Pertama, Pejabat pusat mengkhianati Aceh dalam  perjanjian pola hubungan Aceh dan Jakarta, terutama UUPA yang terakhir dan mudah kita updates.
Kedua, Pihak lain sudah pasti ditempatkan sebagai jahat atau berlaku buruk oleh masyarakat Aceh dan lawan politik dalam hati kecilnya, (meunyo kon ie leuhop, meunyo kon droe pasti gob).
Ketiga, Banyak tokoh Aceh yang berkhianat kepada Aceh untuk membangun kehidupan pribadi dan keluarganya dalam kemapanan dan meningkatkan derajat sosial dalam sistem kehidupan rakyat Indonesia.
Keempat, Masyarakat Aceh sebahagiaan besar merasa lebih taat dalam agama dan berkeyakinan hal itu sebagai kelebihan yang harus dihormati oleh siapapun bangsa lain.
Kelima, Masyarakat Aceh lebih pintar daripada masyarakat Indonesia lainnya dalam politik dan bernegara, rakyat miskin karena kebijakan Republik Indonesia yang salah kaprah dan korup.
Keenam, Masyarakat Aceh cukup tertinggal cara pikirnya dalam politik dan bernegara, maka rakyatnya juga miskin dan tertinggal.
Ketujuh, Para pemimpin Aceh yang dipilih oleh rakyat tidak paham membangun rakyat, bangsa dan negara.

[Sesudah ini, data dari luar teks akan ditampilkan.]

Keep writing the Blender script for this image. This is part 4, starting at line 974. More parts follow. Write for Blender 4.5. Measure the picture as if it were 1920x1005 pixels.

Mereka terjebak dalam membangun kekuasaan kelompok kekuasaan ditengah kehidupan rakyat.
Kedelapan, Para pimpinan Aceh baik dan normatif tapi pimpinan pusat yang tidak mampu dan tidak adil dalam memimpin rakyat.
Kesembilan, Rakyat Indonesia lain sejahtera, masyarakat Aceh dibodohkan dan dimiskinkan karena pemberontak.
Kesepuluh, Rakyat Indonesia secara keseluruhan memang non sejahtera, pemerintah belum mampu mewujudkannya.
Sepuluh hipotesa ini, tentunya tidak akan menjawab semua hipotesa pilitik tersebut, tetapi minimal dapat memberi gambaran keseluruhan secara umum karena pembahasan dalam media terbatas, yaitu artikel ini.